Parameters Identification of Induction Motor Model Based on Manufacturer Data and Sequential Quadratic Programming

In order to precaution and control the transient voltage stability of the receiving-end system, it is very necessary to quickly and accurately calculate the model parameters for induction motor synthesis load. There are several methods to obtain the model parameters of induction motor, in which, estimating the model parameters of induction motor using for power system stability analysis according to the nameplate data is a significant promising approach with potential application. In this paper, a new optimized mathematical model for identification of induction motor single-cage and double-cage parameters are proposed, it’s overcome the deficiency of artificially adding approximate constraints in parameter identification of induction motor models from induction motor manufacturer data.
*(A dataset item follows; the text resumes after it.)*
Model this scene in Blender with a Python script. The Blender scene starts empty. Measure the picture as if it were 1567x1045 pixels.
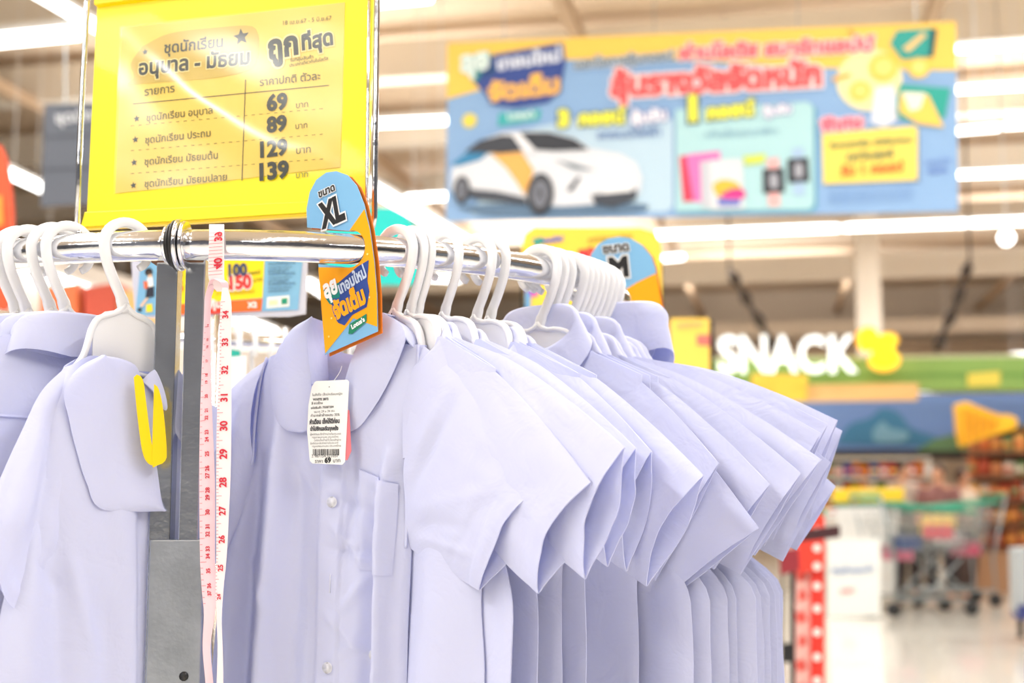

Minimization of the induction motor efficiency deviation is taken as the goal and important induction motor performance indicators, such as the stator current, the input reactive power, the maximum electromagnetic torque and the starting parameters, are equal to their manufacturer values are regarded as constraints, the sequential quadratic programming (SQP) is used to solve the nonlinear problem. The proposed new mathematical model and algorithm were verifed on a sample of 6 induction motors of different capacity, manufacturers, and rated voltage. The induction motor performance characteristics supplied by the manufacturer and used to identification parameters of induction motor are then calculated, using the equivalent circuit estimated parameters themselves. In all the studied cases, the calculated induction motors performance indexes are found to be in excellent agreement with the manufacturer data. Comparison with other methods shows that the induction motor model parameters obtained by this method can reflect the working characteristics of induction motor single-cage and double-cage model more accurately.